Today’s labor market is undergoing seismic changes, and these spell serious problems for young Americans—and for young people around the world.

Concerns about getting a job make young Americans increasingly anxious. One of the big changes that drive this mounting anxiety is the disruption of the “formula” for getting a well-paying entry-level job. The playbook used to work like this: get into college, earn a degree, get hired, hone your skills, and move up the ladder. But this seemingly clear formula doesn’t yield predictable, optimal results any longer. In fact, the avalanche of alternative, shortened and cheaper pathways challenges this plain vanilla formula and erodes the (signaling) advantage of a college degree. Not only that but employers increasingly seek already-skilled workers, opting out of early-career learning and development.

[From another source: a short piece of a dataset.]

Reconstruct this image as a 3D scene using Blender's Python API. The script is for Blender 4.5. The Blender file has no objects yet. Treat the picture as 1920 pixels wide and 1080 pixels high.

As a result, young Americans seeking to plan their careers and identify the most promising pathways feel lost and confused in the face of this messy reality. People feel they’re navigating their future in the dark. It’s as if you’re called to steer your ship without a map or GPS. No surprise, this is one of the key reasons why young Americans in the 15-29 age cohort are experiencing unprecedentedly high anxiety over their economic future.

So what should companies do? Here’s how I think about it.

It’s time for a big rethink of how brands connect with people: it’s time for companies to recast their relationship with consumers and candidates alike.

Specifically, companies ought to move away from product-centric and job-centric transactional approaches to relationship-centric strategies. Buying your product or “buying” your employer brand is the outcome of a relationship that’s mediated, continuously, through online and offline channels and interactions. Companies need to invest smartly in nurturing these relationships, delivering value, and listening closely to what people need in life.

Imagine you’re a large retail bank. Does it make sense to continue pushing financial products and services? Or does it make better sense to look at your customers and future customers holistically, and help them crack the tough nuts they’re trying to crack right now?

Young adults in America and beyond are loudly saying that they’re anxious, worried, angry, and uncertain about their economic future. That they don’t know what path makes the most sense.

This anxiety affects their purchase behavior, their job-seeking behavior, and much more.

Smart product and employer brands will identify this as a huge opportunity to recast their relationship and deliver on people’s needs, turning this crisis into a win-win outcome.